---------- Extracted material
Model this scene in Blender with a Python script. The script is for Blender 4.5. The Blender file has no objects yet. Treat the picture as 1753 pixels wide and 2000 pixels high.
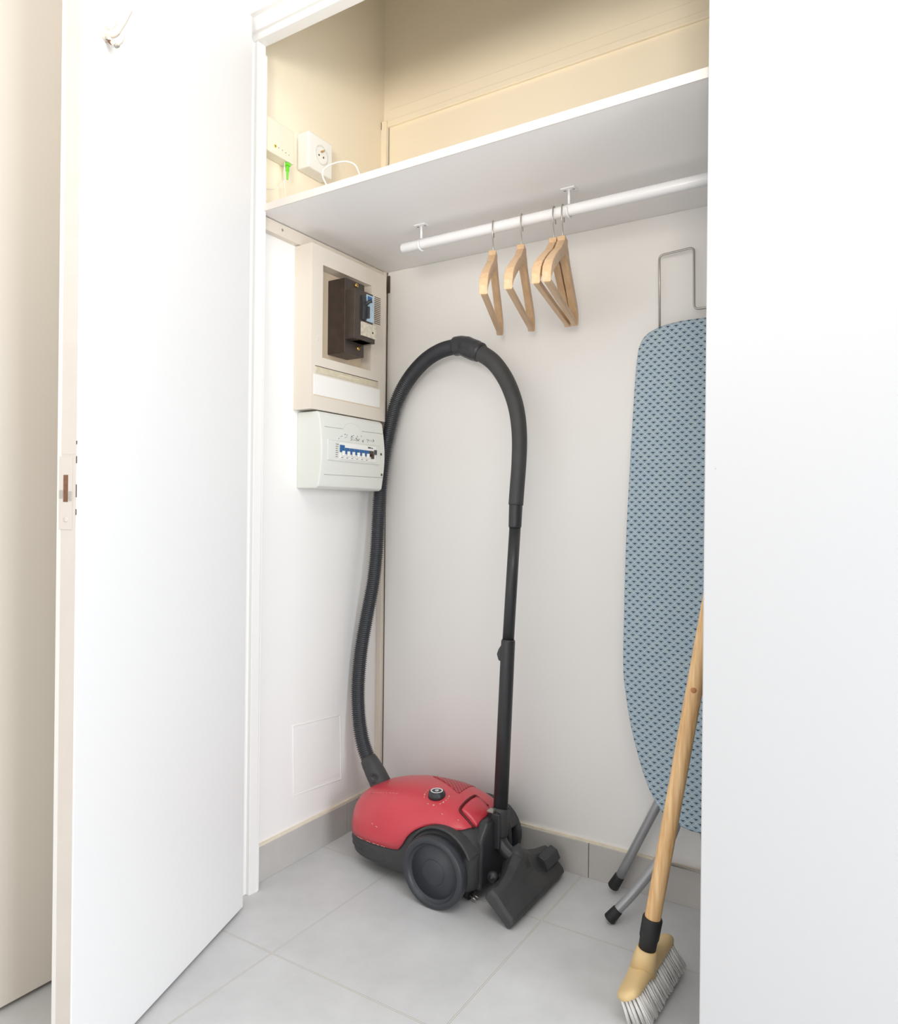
--------------------
---------- Extracted material
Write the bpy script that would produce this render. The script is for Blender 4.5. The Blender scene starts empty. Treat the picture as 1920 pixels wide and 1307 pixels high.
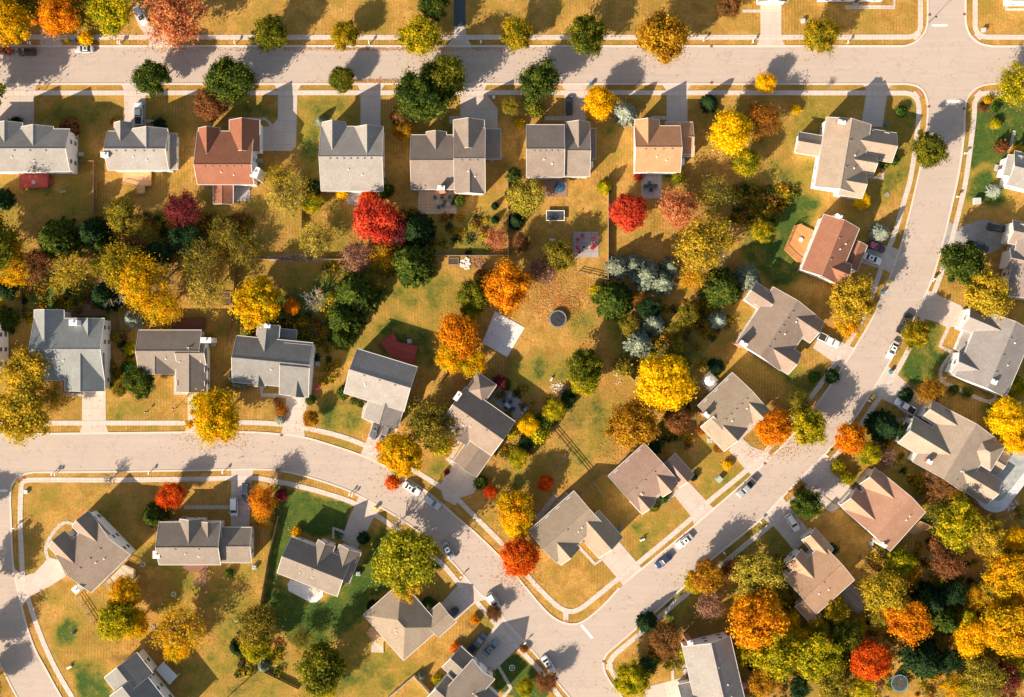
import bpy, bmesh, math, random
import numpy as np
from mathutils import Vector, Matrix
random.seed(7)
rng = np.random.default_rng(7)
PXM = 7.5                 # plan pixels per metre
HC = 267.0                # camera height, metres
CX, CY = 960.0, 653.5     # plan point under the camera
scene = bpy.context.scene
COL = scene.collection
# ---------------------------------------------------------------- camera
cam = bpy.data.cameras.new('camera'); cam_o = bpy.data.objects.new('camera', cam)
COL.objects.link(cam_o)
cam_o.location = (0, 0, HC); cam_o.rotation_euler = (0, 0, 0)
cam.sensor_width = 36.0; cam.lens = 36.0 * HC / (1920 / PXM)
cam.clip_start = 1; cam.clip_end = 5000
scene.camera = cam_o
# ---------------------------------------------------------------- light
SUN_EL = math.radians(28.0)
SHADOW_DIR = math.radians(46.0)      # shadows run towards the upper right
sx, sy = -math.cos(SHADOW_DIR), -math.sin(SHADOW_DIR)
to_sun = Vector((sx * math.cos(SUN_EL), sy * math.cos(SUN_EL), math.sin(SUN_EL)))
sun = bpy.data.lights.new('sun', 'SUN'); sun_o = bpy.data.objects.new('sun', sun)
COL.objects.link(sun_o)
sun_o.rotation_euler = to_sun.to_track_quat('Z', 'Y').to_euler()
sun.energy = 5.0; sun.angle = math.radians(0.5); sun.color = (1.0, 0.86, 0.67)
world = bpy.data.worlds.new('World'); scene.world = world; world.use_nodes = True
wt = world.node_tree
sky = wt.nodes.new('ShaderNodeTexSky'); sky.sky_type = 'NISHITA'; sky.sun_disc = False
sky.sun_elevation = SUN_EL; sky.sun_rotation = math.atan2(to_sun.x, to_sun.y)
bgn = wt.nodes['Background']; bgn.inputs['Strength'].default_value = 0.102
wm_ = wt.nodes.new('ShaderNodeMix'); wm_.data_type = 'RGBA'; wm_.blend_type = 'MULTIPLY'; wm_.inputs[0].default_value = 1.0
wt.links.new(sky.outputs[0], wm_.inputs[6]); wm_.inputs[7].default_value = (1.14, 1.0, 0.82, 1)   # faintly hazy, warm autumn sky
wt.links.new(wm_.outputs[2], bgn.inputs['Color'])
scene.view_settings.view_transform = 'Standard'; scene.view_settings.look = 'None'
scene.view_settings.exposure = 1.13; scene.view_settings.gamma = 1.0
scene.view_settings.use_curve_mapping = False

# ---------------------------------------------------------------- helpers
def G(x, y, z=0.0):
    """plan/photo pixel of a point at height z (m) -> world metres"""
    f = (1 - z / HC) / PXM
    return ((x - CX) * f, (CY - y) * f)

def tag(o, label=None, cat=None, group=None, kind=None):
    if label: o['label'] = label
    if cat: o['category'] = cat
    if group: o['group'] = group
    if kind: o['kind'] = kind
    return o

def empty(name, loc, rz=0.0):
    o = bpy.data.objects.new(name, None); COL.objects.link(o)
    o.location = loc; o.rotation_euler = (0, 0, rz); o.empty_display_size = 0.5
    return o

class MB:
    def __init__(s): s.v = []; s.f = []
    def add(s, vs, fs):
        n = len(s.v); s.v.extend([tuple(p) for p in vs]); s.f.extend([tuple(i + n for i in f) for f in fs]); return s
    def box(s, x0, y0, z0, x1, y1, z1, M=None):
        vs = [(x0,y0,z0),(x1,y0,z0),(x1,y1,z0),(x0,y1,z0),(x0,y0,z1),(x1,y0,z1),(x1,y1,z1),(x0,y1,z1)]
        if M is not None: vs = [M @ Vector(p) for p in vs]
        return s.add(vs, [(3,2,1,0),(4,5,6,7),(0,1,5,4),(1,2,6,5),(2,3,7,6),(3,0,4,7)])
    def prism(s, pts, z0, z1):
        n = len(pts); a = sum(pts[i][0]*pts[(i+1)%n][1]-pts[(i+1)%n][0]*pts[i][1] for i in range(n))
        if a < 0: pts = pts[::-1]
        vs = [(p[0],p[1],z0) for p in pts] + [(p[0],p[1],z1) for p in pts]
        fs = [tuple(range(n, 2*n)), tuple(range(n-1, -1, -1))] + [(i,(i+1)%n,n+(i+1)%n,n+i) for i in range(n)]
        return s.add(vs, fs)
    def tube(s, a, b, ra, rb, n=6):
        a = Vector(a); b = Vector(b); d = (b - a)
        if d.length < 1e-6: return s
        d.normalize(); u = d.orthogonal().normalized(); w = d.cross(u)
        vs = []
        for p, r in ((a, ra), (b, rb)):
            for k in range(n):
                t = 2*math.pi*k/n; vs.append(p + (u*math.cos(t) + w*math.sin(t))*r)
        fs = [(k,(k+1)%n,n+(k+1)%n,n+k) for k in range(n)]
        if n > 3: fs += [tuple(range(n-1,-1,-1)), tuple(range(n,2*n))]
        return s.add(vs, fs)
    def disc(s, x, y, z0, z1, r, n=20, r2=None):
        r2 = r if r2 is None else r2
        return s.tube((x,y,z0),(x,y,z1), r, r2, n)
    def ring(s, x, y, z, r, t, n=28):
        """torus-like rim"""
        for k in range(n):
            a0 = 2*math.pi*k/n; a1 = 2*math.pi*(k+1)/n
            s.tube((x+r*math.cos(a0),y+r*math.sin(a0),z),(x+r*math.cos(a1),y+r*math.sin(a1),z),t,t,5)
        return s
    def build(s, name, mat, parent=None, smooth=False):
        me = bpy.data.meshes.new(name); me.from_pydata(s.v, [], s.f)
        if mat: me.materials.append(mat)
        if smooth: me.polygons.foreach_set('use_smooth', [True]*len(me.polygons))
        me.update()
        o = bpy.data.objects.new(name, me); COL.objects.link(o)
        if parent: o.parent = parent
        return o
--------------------
**Your goal:**
Extract, from the listing above, every line where the string "scene" occurs.

**Full answer:**
Model this scene in Blender with a Python script. The script is for Blender 4.5. The Blender file has no objects yet. Treat the picture as 1753 pixels wide and 2000 pixels high.
Write the bpy script that would produce this render. The script is for Blender 4.5. The Blender scene starts empty. Treat the picture as 1920 pixels wide and 1307 pixels high.
scene = bpy.context.scene
COL = scene.collection
scene.camera = cam_o
world = bpy.data.worlds.new('World'); scene.world = world; world.use_nodes = True
scene.view_settings.view_transform = 'Standard'; scene.view_settings.look = 'None'
scene.view_settings.exposure = 1.13; scene.view_settings.gamma = 1.0
scene.view_settings.use_curve_mapping = False